I’m still encountering a subtle issue in the other direction: if you like the thumb-physical-click/index-finger-drag combination, you probably like initiating the drag almost concurrently with the click. On macOS, this works fine. In Ubuntu, it seems like there needs to be a slight delay between the thumb click and the index-finger drag. I haven’t investigated a solution to this yet besides waiting to drag. Not the end of the world, but it makes the gesture slower.

If they ever release an updated touchpad that actually has all the things you mentioned I would buy it immediately.

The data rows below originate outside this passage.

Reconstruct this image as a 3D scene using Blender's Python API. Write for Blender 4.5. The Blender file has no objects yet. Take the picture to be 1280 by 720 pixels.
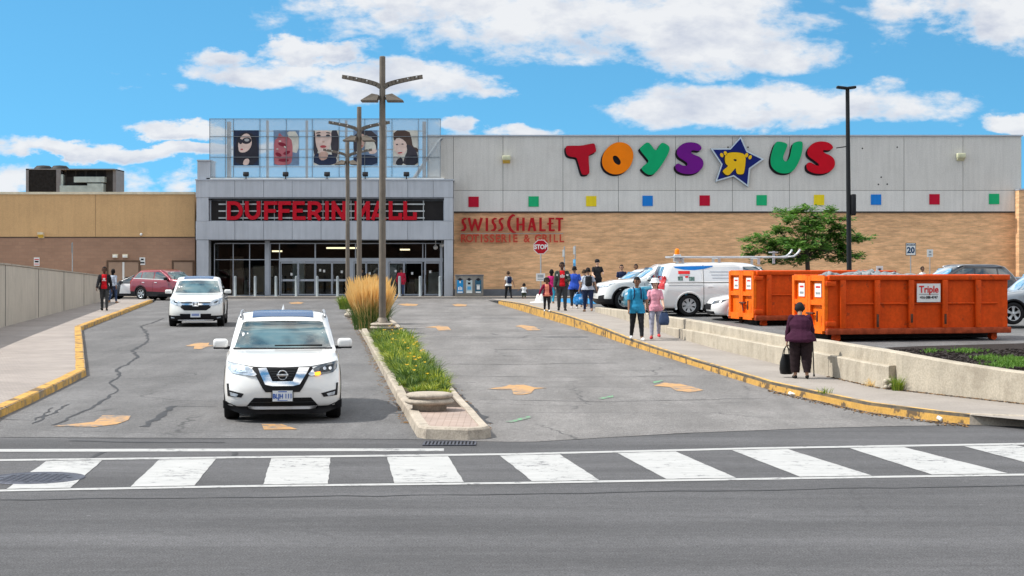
import bpy, bmesh, math, random
from mathutils import Vector, Matrix
from mathutils.bvhtree import BVHTree
from mathutils.geometry import delaunay_2d_cdt
R = math.radians
sc = bpy.context.scene
col = sc.collection
random.seed(7)

# ---------------------------------------------------------------- camera
CAMZ = 2.5; F = 2200.0; HY = 327.0
cam = bpy.data.cameras.new('camera'); camo = bpy.data.objects.new('camera', cam); col.objects.link(camo)
camo.location = (0, 0, CAMZ); camo.rotation_euler = (R(90), 0, 0)
cam.lens = F/1280*36; cam.sensor_width = 36; cam.shift_y = -(360-HY)/1280; cam.clip_end = 5000; cam.clip_start = .1
sc.camera = camo

# ---------------------------------------------------------------- light
SUN_EL, SUN_DX, SUN_DY = 52, 1.0, -.02     # light travels to +x and a little to +y
az = math.hypot(SUN_DX, SUN_DY)
ce = math.cos(R(SUN_EL))
travel = Vector((SUN_DX/az*ce, SUN_DY/az*ce, -math.sin(R(SUN_EL))))
sun = bpy.data.lights.new('sun', 'SUN'); sun.energy = 3.1; sun.angle = R(.53); sun.color = (1, .955, .88)
suno = bpy.data.objects.new('sun', sun); col.objects.link(suno); suno.location = (-30, -10, 60)
suno.rotation_euler = travel.to_track_quat('-Z', 'Y').to_euler()
sc.view_settings.view_transform = 'Standard'; sc.view_settings.look = 'None'
sc.view_settings.exposure = .72; sc.view_settings.gamma = 1; sc.view_settings.use_curve_mapping = False
sc.cycles.max_bounces = 6; sc.cycles.transparent_max_bounces = 12; sc.cycles.caustics_reflective = False
sc.cycles.caustics_refractive = False

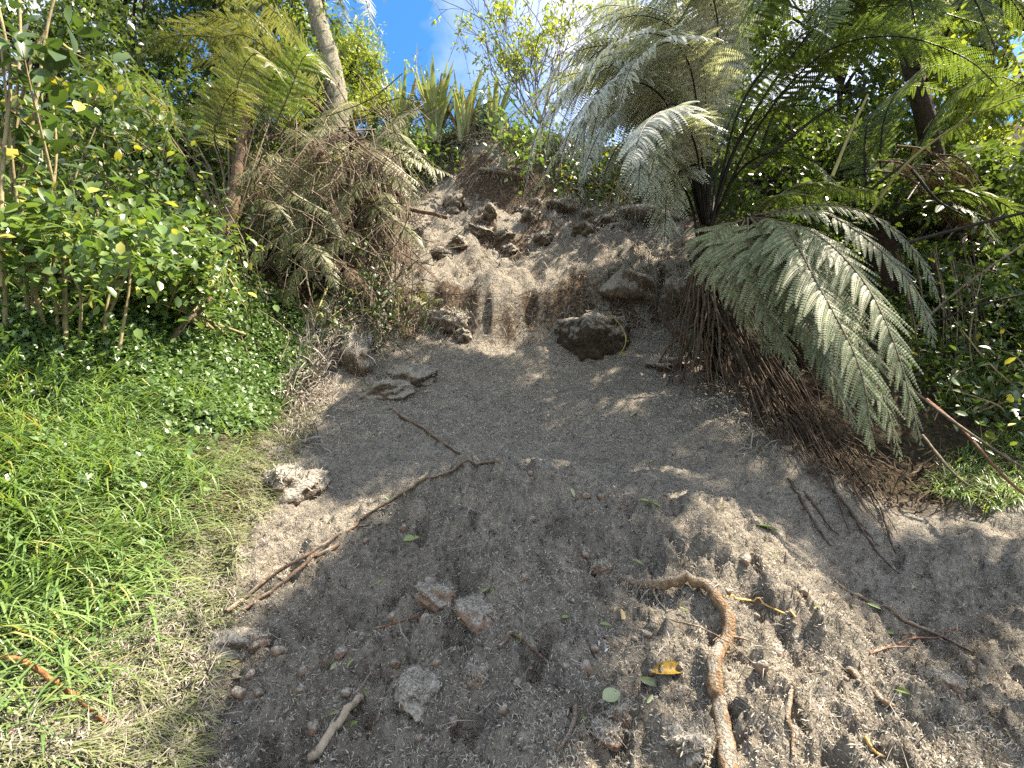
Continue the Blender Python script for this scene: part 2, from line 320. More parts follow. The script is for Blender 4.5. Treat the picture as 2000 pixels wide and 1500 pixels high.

I recently had the opportunity to use a FrameWork and while the touchpad is not too bad, “Not too bad” is the best compliment I can make. It works less badly than my thinkpad t410s but it is also less customizable (the framework for example doesn’t offer at all to tune how fast orizontal scrolling should be).

When comparing the framework, with a macbook pro 15 from 2015 and the t410s, the framework’s touchpad still feels closer to the t410s than the macbook. And that mac will soon be 9 years old.

Side note I actually love just resting 3 fingers on the touchpad to then swiftly select text with 3 fingers and the slightest touch. I also tend to set the click pressure of the mac to the lightest click possible and therefore most windows touchpads feel like I’m punching the touchpad to make it click.